The indies of today are slowly metamorphosing into the AAAs of tomorrow. Now that Jonathan Blow, Notch and Phil Fish are wealthy, will they lose their indie mentality? Granted I can hardly see any of them making the next Call of Duty game, but there may come a time when the indies of today become the despised mega-corporations of tomorrow. The allure of riches is sometimes too overwhelming to simply ignore. Already Blow is making tons of money as the founder of Indie Fund, and while the quality of his funded products have been high, what happens if he wants to start appealing to a broader audience?

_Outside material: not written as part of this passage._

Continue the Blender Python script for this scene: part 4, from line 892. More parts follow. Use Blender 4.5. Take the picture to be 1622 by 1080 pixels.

Alright so Notch one day running EA is admittedly a bit of a stretch, but suffice to say that the current indie revolution has its drawbacks. Granted for each of these cons there are about ten pros. Heck, the game that I’m creating was crowd sourced on Kickstarter, and there wasn’t a chance in Hell that I’d be able to make it within the next two years otherwise. But, like everything in life, the indie revolution is not perfect.